Sig Sauer makes three models of pocket pistols: the P238, P938 and P290. The P238 is chambered in .380, while the P938 and P290 are 9mm. All three models measure no more than 1.1 inches thick and 5.5 inches long. All feature a single-stack design with a standard magazine capacity of six rounds. There are between six and 17 variants per model, for a total of 28 pistols, in Sig Sauer’s compact lineup.

Pint-Sized P238

The P238 is a single action and fires from a locked breech using the same tilting barrel and locking block method that Sig Sauer uses for its full-size pistols. A locked-breech design is unnecessary for .380 and lesser calibers, but it does offer advantages over blowback designs, including shorter length and a lighter-weight slide and recoil spring.
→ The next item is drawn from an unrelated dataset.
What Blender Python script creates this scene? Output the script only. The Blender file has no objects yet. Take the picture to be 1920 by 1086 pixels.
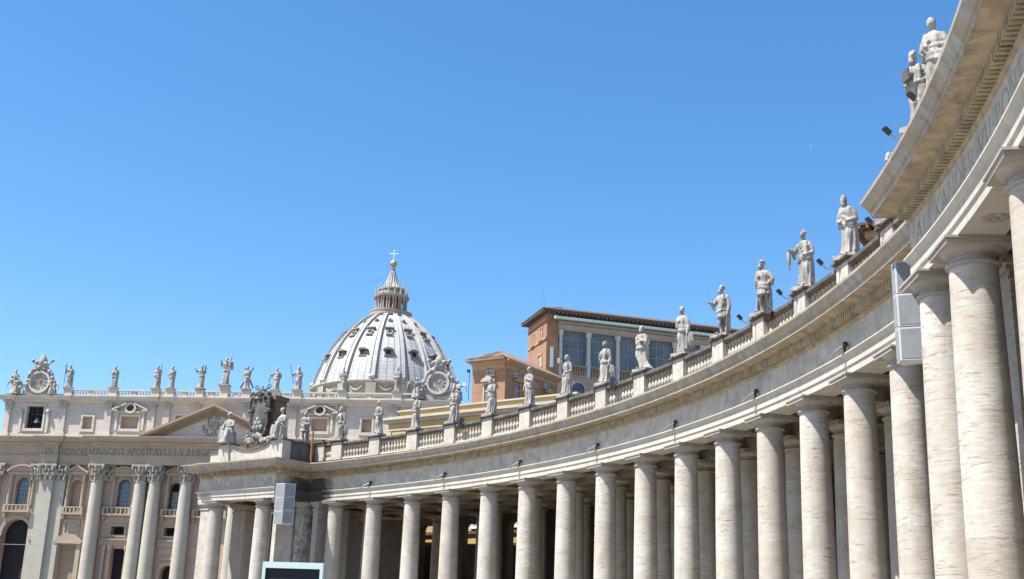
import bpy, math, random
import numpy as np
from mathutils import Vector, Matrix

# ------------------------------------------------------------------ camera, sky, sun, exposure
S = bpy.context.scene
COL = S.collection
PI = math.pi
PITCH, ROLL, EYE = 0.288936, 0.033099, 1.6
cam = bpy.data.cameras.new('camera')
cam.sensor_width = 36.0
cam.lens = 36.0 * 2236.8 / 1920.0
cam.clip_start, cam.clip_end = 0.1, 9000.0
camo = bpy.data.objects.new('camera', cam)
COL.objects.link(camo)
_F = Vector((0, math.cos(PITCH), math.sin(PITCH)))
_U = Vector((0, -math.sin(PITCH), math.cos(PITCH)))
_R = Vector((1, 0, 0))
_R2 = _R * math.cos(ROLL) + _U * math.sin(ROLL)
_U2 = -_R * math.sin(ROLL) + _U * math.cos(ROLL)
camo.matrix_world = Matrix(((_R2.x, _U2.x, -_F.x, 0), (_R2.y, _U2.y, -_F.y, 0), (_R2.z, _U2.z, -_F.z, EYE), (0, 0, 0, 1)))
S.camera = camo

SUN_AZ = math.radians(180 + 69)      # clockwise from +Y
SUN_EL = math.radians(61.5)
world = bpy.data.worlds.new('World')
S.world = world
world.use_nodes = True
wn = world.node_tree
sky = wn.nodes.new('ShaderNodeTexSky')
sky.sky_type = 'NISHITA'
sky.sun_disc = False
sky.sun_elevation = SUN_EL
sky.sun_rotation = SUN_AZ
sky.altitude = 60
sky.air_density = 1.0
sky.dust_density = 0.4
sky.ozone_density = 2.4
bg = wn.nodes['Background']
bg.inputs['Strength'].default_value = 0.091
hs_ = wn.nodes.new('ShaderNodeHueSaturation')     # the clear deep azure of that day
hs_.inputs['Hue'].default_value = 0.499
hs_.inputs['Saturation'].default_value = 1.27
hs_.inputs['Value'].default_value = 1.05
wn.links.new(sky.outputs[0], hs_.inputs['Color'])
wn.links.new(hs_.outputs[0], bg.inputs['Color'])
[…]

Dimensionally, the P238 pistol is about 1 inch wide, measured at the slide, and at 5.5 inches long and 4.5 inches high, it’s compact enough to fit into an average man’s hand. The P238 weighs less than a pound unloaded (15.2 ounces) for versions made with an aluminum frame (20.1 ounces for stainless), and it comes with a flush-fitting six-round or extended seven-round magazine depending on the variant. Three-dot night sights made of steel are standard. Packaged with most P238 variants is a right-handed, strong-side, plastic-molded belt holster.

The P238 uses a stainless-steel slide made from 416 bar stock, a carbon-steel barrel and, depending on the model, either a forged aluminum frame (finished in a black anodized hardcoat or Cerakote) or a stainless frame. The metallic frame, like the locked-breech design, sets the P238 apart from its polymer-made peers. Only the trigger shoe, mainspring housing and grips are non-metallic.

The P238 is operationally similar to a 1911—they both are single action, use a single-stack magazine and have a frame-mounted safety lever operated by the left-hand thumb. Certain variants like the Equinox offer an optional ambidextrous safety. There is no magazine disconnect safety. There are some noteworthy differences, however. The P238’s safety does not lock the slide closed when applied with the hammer cocked. When the hammer is down and safety is on, the slide is locked. Also, unlike on the 1911, the trigger is hinged, not sliding, with total travel of about 0.125 inches. The factory-specified trigger let-off is a heavy 7.5 to 8.5 pounds.

Because the P238 has a firing pin block that only releases when the trigger is depressed, it can be safely carried in a proper holster with a round in the chamber and the safety applied. Do not carry this pistol in your pocket in a cocked-and-locked condition without a holster.

The P238’s 17 variations appeal to a broad market. There are designs that are “strictly business,” while others possess an aesthetic appeal. Among the business variants are the Tactical Laser, Equinox and Extreme. The Tactical Laser sports aluminum grips, a stainless slide, a black anodized frame and a red laser mounted ahead of the triggerguard. The Equinox offers a Tru-Glo green fiber-optic front sight with a tritium insert designed to focus the shooter’s attention on the front sight in bright light or darkness. The Extreme has very aggressive, scallop-finished G10 grips, a Nitron-finished slide and a seven-round magazine with a pinky rest to provide better control.

For those who want a pistol with panache, there’s the Gambler, the Lady and the Rainbow. The Gambler has rosewood stocks and a gold inlay of “aces and eights” on the top of the slide, while the Lady has laser engraving, a gold flower inlay and a red Cerakote finish on the frame. The Rainbow version has a slide, safety lever, mag release and slide lock finished in titanium oxide, reflecting light in several colors.